As the content increasingly disappears behind the Murdoch paywall I’ve given The Australian the flick, moving, instead to The Guardian, where, this morning Australia have no intention of changing their aggressive approach to the Ashes. Click there and you’ll find the main points are Darren Lehmann sees no reason to be less vocal and his county side Warwickshire always knew of Jonathan Trott's illness.

I may have cause to refer back to Ashes: England must learn the lessons they started studying a long time ago: Andy Flower and his team have been here before. It's not that England's chances are dead, just that the contest is alive, which is why I’ve stuck it in here.

Glenn McGrath’s Trott was right to go home, an Ashes tour is no place to sort out problems is another one I may well be referring back to on the basis of Pigeon’s suggestion that West Indian comments of Let's kill him, man. Let's kill him as he walked in to bat weren’t too far removed from Clarke’s go at Anderson.

McGrath makes the most important point when he writes:

But there is a line – it's fine as long as it doesn't get too personal. When I played, an opposition bowler (or batsman for that matter) could call me any name under the sun, I had no issue. But if they started to bring in family members, or personal issues, then that's different. That is why I thought the treatment Mitchell Johnson got on the tour of England in 2009 was a bit rough, when you start to bring in what is happening on a personal front.


Root most likely solution for No. 3
 while Australia to conserve pace resources focusses on the three day turn around between Adelaide and Perth, raises the suggestion Faulkner may come in for Bailey in Adelaide, and suggests Coulter-Nile, Bollinger, Sayers and Cutting as possible replacements should one of the current line up break down.

There’s nothing particularly new in Lehmann rejects sledging summit but

Fun turns to fear for Jonathan Trott
 offers a detailed and thoughtful analysis of the Trott issue that prompts Hughesy to make two points.

The first is that while Australia might not have known of the mental issues that prompted Trott’s return home they would have been aware of issues that seem to verge on Obsessive Compulsive Disorder.
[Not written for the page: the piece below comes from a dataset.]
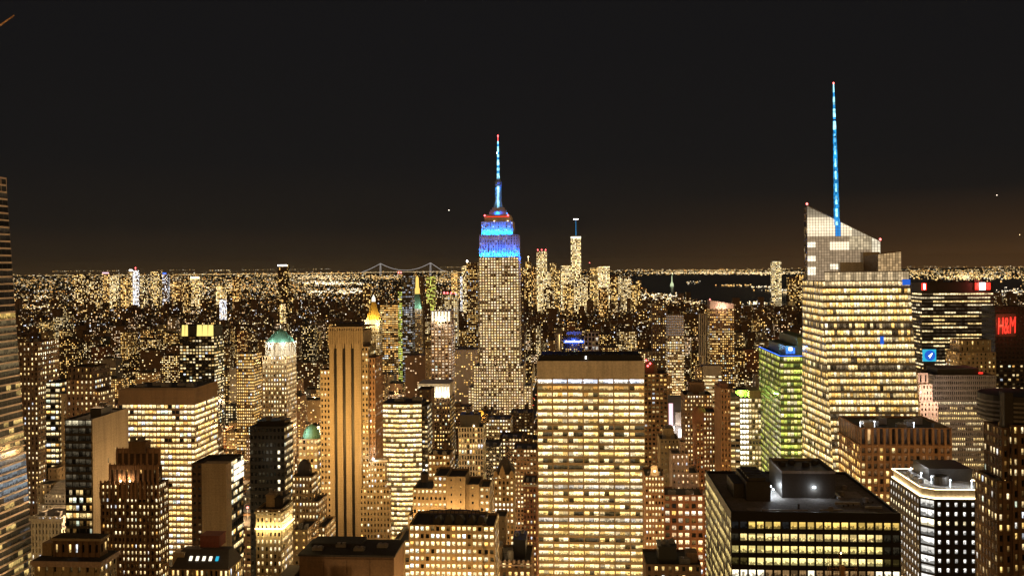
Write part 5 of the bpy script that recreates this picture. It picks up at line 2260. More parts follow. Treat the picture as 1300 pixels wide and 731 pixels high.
b = simple_box("amber_block", "wide amber-lit block between the gold pyramid and the slim green-edged tower", 482.5, 505, 387, 1900, S("buff_brick", bay=4.2, fl=4.4, ww=.8, wh=.5, rec=.4, proud=.2, p=.75, pal='amber', s=(.4, 1.2)), d=30, short="the amber-lit block", seed=79, n=60)
# clock tower
kt = Bld("clock_tower", "slender clock tower with golden lantern and green pyramid top", BL, 523, 535, 2150, 20, None, 392, "the slender clock tower", seed=80)
w, d = kt.w, kt.d
kt.block(0, w, 0, d, 0, kt.Z(392), S("limestone", bay=3.4, fl=4, ww=.4, wh=.5, rec=.4, proud=.2, p=.35, pal='amber'))
m = MB()
m.hexa(q_ := [(0, 0, kt.Z(392) - 1), (w, 0, kt.Z(392) - 1), (w, d, kt.Z(392) - 1), (0, d, kt.Z(392) - 1)], [(w * .25, d * .25, kt.Z(373)), (w * .75, d * .25, kt.Z(373)), (w * .75, d * .75, kt.Z(373)), (w * .25, d * .75, kt.Z(373))])
kt.part("pyramid_roof", m, ["copper_green"])
m = MB()
m.lathe(w / 2, d / 2, [(w * .26, kt.Z(373)), (w * .26, kt.Z(366.5)), (w * .18, kt.Z(365)), (w * .16, kt.Z(353)), (.4, kt.Z(350))], 10)
kt.part("lantern", m, ["glow_gold"])
for dx in (0, 1):
    point_light(kt.pt(w * dx, -6, kt.Z(389)), 5000, (1, 1, .8), .6, "roof_flood_light")
kt.h = kt.Z(352)
kt.finish(40)
b = simple_box("brown_slab", "plain brown slab tower just behind the slender clock tower", 524, 537, 351, 2300, S("brown_brick", bay=4, fl=4, ww=.3, wh=.4, rec=.3, proud=.2, p=.05), d=24, seed=81, n=20, units=0)
wt = simple_box("white_striped_tower", "tower with white vertical light stripes and red roof lamps", 564, 580, 373, 2200, S("limestone", bay=4.2, fl=4.4, ww=.62, wh=.8, rec=.4, proud=.3, p=.8, pal='white', s=(.4, 1.0)), d=24, short="the red-lamped striped tower", seed=82, n=60, finish=False)
for px in (565, 569, 574, 579):
    m = MB()
    x = wt.X(px)
    m.lathe(x, 1, [(.8, wt.z), (2.2, wt.z + 1.5), (2.2, wt.z + 3), (.6, wt.z + 4.5)], 8)
    wt.part("beacon", m, ["lamp_red"])
wt.finish(60)

# --- the great blue-crowned tower
EY = 1290
es = Bld("blue_crowned_skyscraper", "soaring stepped skyscraper with blue floodlit crown, mast and needle antenna", BL, 608, 658.5, EY, 41, None, 327, "the blue-crowned skyscraper", seed=90)
w, d = es.w, es.d


def es_lit(b, pn):
    pts, face, k, j, nf, nb, st = pn
    r = b.rng
    fs = b.floor_state.setdefault(('e', k), .95 if r.random() < .82 else .45)
    if r.random() < fs:
        return mulc(r.choice(PAL['peach'] + PAL['white'] * 2), r.uniform(.5, 1.15))
    return mulc((1, .6, .3), r.uniform(0, .06))


zA = es.Z(327)
se = S("limestone", bay=w / 14, fl=3.72, ww=.56, wh=.62, rec=.55, proud=.3, litfn=es_lit, every=2, deep=.55)
es.block(0, w, 0, d, 0, zA, se)
# corner recess bays flanking the shaft, lower wings
se2 = S("limestone", bay=3.4, fl=3.72, ww=.5, wh=.6, rec=.5, proud=.35, litfn=es_lit)
es.block(es.X(602), es.X(665), -5, d + 6, 0, es.Z(464), se2)
es.block(es.X(594), es.X(601.8), 2, d + 3, 0, es.Z(492), se2)
es.block(es.X(665.2), es.X(674), 2, d + 3, 0, es.Z(490), se2)
# blue crown
sb_ = S("limestone", bay=3.6, fl=3.72, ww=.34, wh=.5, rec=.4, proud=.4, p=.26, pal='cool', s=(.3, .8), every=4, deep=.5)
zB = es.Z(298)
e = w * .012
es.block(e, w - e, .6, d - .6, zA - 1, zB, sb_)
zC = es.Z(281)
es.block(es.X(612.5), es.X(653), 2.6, d - 2.6, zB - 1, zC, S("limestone", bay=3.6, fl=5, ww=.22, wh=.4, rec=.5, proud=.5, p=.1, pal='cool', every=3, deep=.6))
# ledge with red-lit observation deck
zD = es.Z(272.5)
m = MB()
x0, x1 = es.X(616.5), es.X(650.5)
m.box(x0, x1, 4, d - 4, zC - 1, zD - 3)
m.box(x0 + 2, x1 - 2, 6, d - 6, zD - 3, zD)
es.part("observation_deck", m, ["limestone"])
m = MB()
m.box(x0 + 3, x1 - 3, 3.7, 3.98, zD - 3.0, zD - 2.3)
es.part("deck_lamp", m, ["sign_red"])
for px in (617, 646.5):
    m = MB()
    m.lathe(es.X(px), 3, [(.6, zD - 2), (1.3, zD - 1), (.4, zD + .4)], 8)
    es.part("beacon", m, ["lamp_red"])
m = MB()
for k in (1, 4):
    x = es.X(612) + (k + 2) * (es.X(652) - es.X(612)) / 7
    m.box(x - .6, x + .6, 2.0, 2.5, zC + .2, zC + 1.0)
es.part("floodlamp", m, ["lamp_warm"])
# mast
cx, cyy = es.X(633.2), d / 2
ys_ = 1 + cyy / EY
Zm = lambda py: CAMZ + (es.Z(py) - CAMZ) * ys_
m = MB()
hw = lambda px: px * EY / 1200 / 2
for (wpx, pa, pb_) in ((22, 273, 269.5), (19.5, 269.5, 267), (15, 267, 264)):
    r_ = hw(wpx)
    m.box(cx - r_, cx + r_, cyy - r_, cyy + r_, Zm(pa) - .3, Zm(pb_))
es.part("mast_base", m, ["limestone"])
m = MB()
r0_, r1_ = hw(9.5), hw(7)
m.lathe(cx, cyy, [(r0_, Zm(264)), (r1_, Zm(236))], 16)
for k in range(4):
    a = k * math.pi / 2 + math.pi / 4
    ux, uy = math.cos(a), math.sin(a)
    px_, py_ = -uy, ux
    for (rb, zb, rt, zt_) in ((hw(16), Zm(264), hw(10), Zm(254)), (hw(10), Zm(254), hw(8), Zm(240))):
        f = lambda rr, s_: (cx + ux * rr + px_ * s_, cyy + uy * rr + py_ * s_)
        m.hexa([(*f(r1_ * .5, -.5), zb), (*f(rb, -.5), zb), (*f(rb, .5), zb), (*f(r1_ * .5, .5), zb)], [(*f(r1_ * .5, -.5), zt_), (*f(rt, -.5), zt_), (*f(rt, .5), zt_), (*f(r1_ * .5, .5), zt_)])
mo = es.part("mast", m, ["steel_blue"])
m = MB()
for dx, ww_ in ((-.1, 1.5),):
    m.box(cx - ww_, cx + ww_, cyy - r0_ - .5, cyy - r1_ + .1, Zm(264), Zm(236.5))
es.part("mast_light", m, ["led_cyan"], parent=mo)
m = MB()
m.box(cx + r1_ * .95, cx + r1_ * .95 + .5, cyy - 2.6, cyy - 2.0, Zm(262), Zm(238))
m.box(cx - r1_ * .95 - .5, cx - r1_ * .95, cyy - 2.6, cyy - 2.0, Zm(262), Zm(238))
es.part("mast_light", m, ["led_blue"], parent=mo)
m = MB()
m.lathe(cx, cyy, [(hw(8.6), Zm(236)), (hw(8.6), Zm(231)), (hw(7), Zm(230)), (hw(6), Zm(228)), (hw(2), Zm(226.5))], 16)
es.part("mast_drum", m, ["steel_blue"], parent=mo)
for dx in (-7, 7):
    point_light(es.pt(cx + dx, cyy - 9, Zm(240)), 3000, (.004, .15, 1), .5, "mast_flood_light")
m = MB()
m2 = MB()
for k in range(14):
    za, zb = Zm(227 - k * 3.4), Zm(227 - (k + 1) * 3.4)
    r_ = hw(3.4 - k * .13)
    (m if k % 5 not in (2, 4) else m2).lathe(cx, cyy, [(r_, za), (r_ * .97, zb)], 8)
an = es.part("antenna", m, ["led_cyan"], parent=None)
es.part("antenna_collar", m2, ["led_blue"], parent=an)
m = MB()
m.bar((cx, cyy, Zm(179.5)), (cx, cyy, Zm(173)), .25)
m.lathe(cx, cyy, [(.4, Zm(174)), (1.1, Zm(173)), (.4, Zm(171.5))], 8)
es.part("beacon", m, ["lamp_red"], parent=an)
m = MB()
m.box(cx - 2.0, cx - .9, cyy - .6, cyy + .6, Zm(195), Zm(193.5))
es.part("antenna_dish", m, ["lamp_cold"], parent=an)
es.h = zD
BLU = (.001, .12, 1)
for k in range(10):
    x = w * (k + .5) / 10
    area_light(es.pt(x, -3.4, zA + 1.5), es.pt(x, 2.5, zA + 26), 5400, 2.5, BLU, "crown_light")
    x = es.X(613.5) + (es.X(652) - es.X(613.5)) * (k + .5) / 10
    area_light(es.pt(x, -.6, zB + .6), es.pt(x, 4.5, zB + 18), 4400, 2.0, (.001, .15, 1), "crown_light")
for k in range(4):
    for sx in (-3.2, w + 3.2):
        point_light(es.pt(sx, d * (k + .5) / 4, zA + 3), 9000, BLU, .8, "crown_light")
for (dx, dy) in ((-9, -11), (9, -11), (0, -13), (-13, 0), (13, 0)):
    point_light(es.pt(cx + dx, cyy + dy, zD + 3), 5500, (.001, .11, 1), .6, "mast_flood_light")
es.finish(100)
#@@HERO5

# --- middle: between the tan tower and the broad slab
# stepped industrial block and the bright-windowed block before it
ib = Bld("bright_windowed_block", "broad cream block crowded with bright square windows below roof clutter", BL, 511, 612, 420, 24, None, 667, "the bright square-windowed block", seed=101)
w, d = ib.w, ib.d
z = ib.Z(666)
sib = S("buff_brick", bay=2.35, fl=3.35, ww=.62, wh=.56, rec=.4, proud=.18, p=.86, fv=.08, pal='white', s=(.8, 1.6), every=3, deep=.35)
ib.block(ib.X(518), ib.X(611), 0, d, 0, z, sib)
ib.block(ib.X(501), ib.X(517.6), 4, d, 0, ib.Z(690), sib)
ib.block(ib.X(611.4), ib.X(626), 2, d, 0, ib.Z(668), sib)
m = MB()
for k in range(13):
    x = ib.X(540) + k * 1.9
    m.box(x, x + .35, 8, 8.4, z - 1, z + 4.2)
m.box(ib.X(540), ib.X(606), 7.8, 9, z + 2.6, z + 2.9)
m.box(ib.X(540), ib.X(606), 7.8, 9, z + 4.2, z + 4.5)
for k in range(5):
    x = ib.X(545) + k * 5
    m.hexa([(x, 6, z - 1), (x + 4, 6, z - 1), (x + 4, 14, z - 1), (x, 14, z - 1)], [(x + 1, 7, z + 1.2 + k % 3), (x + 3, 7, z + 2 + k % 2), (x + 3, 13, z + 1.2), (x + 1, 13, z + 1.2)])
ib.part("roof_framework", m, ["dark_metal"])
m = MB()
m.lathe(ib.X(610), 5, [(2.2, z - 8), (2.2, z - 2), (2.4, z - 1.6), (1.8, z - .6), (.1, z - .2)], 16)
ib.part("roof_vent", m, ["brown_brick"])
ib.h = z
for k in range(3):  # fill lamps added in front to warm the dim facade
    point_light(ib.pt(w * (.15 + .35 * k), -26, 96), 34000, (1, .58, .2), 2, "street_and_fill_glow")
ib.finish(100)
vb2 = Bld("stepped_loft_block", "buff loft block with plain stair towers stepping up behind the bright square-windowed block", BL, 523, 620, 520, 26, None, 600, "the buff loft block", seed=102)
svb = S("buff_brick", bay=2.5, fl=3.6, ww=.52, wh=.45, rec=.5, proud=.25, p=.7, fv=.25, pal='white', s=(.5, 1.25))
bl2 = S("buff_brick", bay=6, fl=4, ww=.14, wh=.3, rec=.4, proud=.15, p=.25, pal='warm')
X_ = vb2.X
vb2.block(X_(523), X_(549), 0, 22, 0, vb2.Z(620), svb)
vb2.block(X_(549.3), X_(566), .6, 24, 0, vb2.Z(604), svb)
vb2.block(X_(566.3), X_(590), -1, 20, 0, vb2.Z(604), bl2)
vb2.block(X_(590.3), X_(607), 1.2, 22, 0, vb2.Z(615), bl2)
vb2.block(X_(607.3), X_(620), 1.5, 20, 0, vb2.Z(618), svb)
vb2.block(X_(516), X_(522.8), 2, 18, 0, vb2.Z(655), svb)
m = MB()
m.hexa([(X_(564), -1.8, vb2.Z(650)), (X_(592), -1.8, vb2.Z(650)), (X_(592), -1.1, vb2.Z(650)), (X_(564), -1.1, vb2.Z(650))], [(X_(564), -1.8, vb2.Z(646)), (X_(592), -1.8, vb2.Z(646)), (X_(592), -1.1, vb2.Z(646)), (X_(564), -1.1, vb2.Z(646))])
vb2.part("ledge", m, ["tan_stone"])
for k in range(3):  # fill lamps added in front to warm the dim facade
    point_light(vb2.pt(X_(535) + k * 14, -12, vb2.Z(660)), 9000, (1, .6, .22), 1, "roof_and_fill_light")
vb2.water_tank(X_(535), 8, vb2.Z(620) - 1)
vb2.finish(100)
point_light(vb2.pt(X_(578), -7, vb2.Z(655)), 1800, (1, .66, .3), .6, "roof_and_fill_light")
b = simple_box("domed_annex", "curved-corner buff block with bright top storey below the white colonnaded crown", 544, 571, 577, 640, S("buff_brick", bay=2.6, fl=4, ww=.55, wh=.5, rec=.4, proud=.2, p=.6, pal='white', s=(.6, 1.4)), d=24, seed=103, n=60, tank=True)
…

The second is, of course, to emphasise that players do actually need a break from time to time.

Time for Trott to seek new truths
 quotes an unnamed England player whoseidentity will remain secret because his assessment went to the heart of England's approach. "It can feel as if there is no escape," he said. "It as if everything you do is being assessed, as if every little thing you do is being marked and analysed and stored away. If you are not careful, it can wear you down. It's incredibly difficult to come to terms with it."

That comment, mind you, is about the England approach to the game. The opposition, of course, will be operating in the same territory as they set out looking for things that can be exploited.

Cognitive behaviour consultant Brett Morrissey, who has worked with Michael Yardy who left England's 2011 World Cup campaign is interviewed for The expert view - Big strides have been made and 'You just can't take any more' - Trescothick cites another high profile casualty.

There’s some interesting reading there to keep you going while you wait for the two squads to wend their way to Adelaide.